Judge blocks Nexstar’s acquisition of Tegna until antitrust suit resolved
A federal judge has blocked a $6.2 billion merger of local television giants Nexstar Media Group and rival Tegna until an antitrust lawsuit is resolved.
U.S. District Court Chief Judge Troy L. Nunley in Sacramento, California, made the ruling late Friday afternoon, finding that eight attorneys general and DirecTV were likely to prevail in their legal bid to stop the merger.
The deal, announced last year and approved by the Federal Communications Commission, would create a company that owns 265 television stations in 44 states and the District of Columbia, most of them local affiliates of one of the “Big Four” national networks: ABC, CBS, Fox and NBC.
Nunley had already issued an emergency order blocking the deal for three weeks. On April 7, he heard arguments over whether that block should be extended until a lawsuit brought by attorneys general in eight states and DirecTV is resolved.
The attorneys general, all Democrats, and DirecTV contend the merger will lead to higher prices for consumers, stifle local journalism and that the deal runs afoul of federal laws designed to protect against monopolies.
“Consolidating hundreds of local TV stations under one corporate owner would mean higher prices and lower quality programming for consumers,” said New York Attorney General Letitia James in a statement following the ruling. “Nexstar’s merger with Tegna illegally eliminates competition, and today we won a critical victory in our effort to enforce the law and stop this merger from moving forward.”
Nexstar’s attorneys told the court the deal has already been reviewed and cleared by the FCC and the Justice Department. They said the FCC order commits the company to expand local journalism and programming, not shrink it.
In a statement, Nexstar said it will appeal Friday’s ruling.
“This transaction closed more than four weeks ago following receipt of all required regulatory approvals from the Federal Communications Commission and the U.S. Department of Justice,” Nexstar said. “Nexstar Media Group now owns TEGNA and has taken steps consistent with the Court order that has been in effect.”

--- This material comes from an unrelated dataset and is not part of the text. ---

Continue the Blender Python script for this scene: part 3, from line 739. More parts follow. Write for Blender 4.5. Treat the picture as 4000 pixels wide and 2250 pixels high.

The merger needed the approval of the Republican Trump administration’s FCC because the government had to waive rules that limit how many local stations one company can own. FCC Chairman Brendan Carr said in March that the company had agreed to divest itself of six stations.
In his emergency temporary restraining order, the judge noted that the merger would make Nexstar the owner of two or even three of the “Big Four” local affiliates in 31 local television markets. Once that occurs, Nunley wrote, multichannel video programming distributors such as DirecTV would have to comply with Nexstar’s demands for higher broadcast fees or risk leaving subscribers potentially unable to watch things like Sunday NFL football games.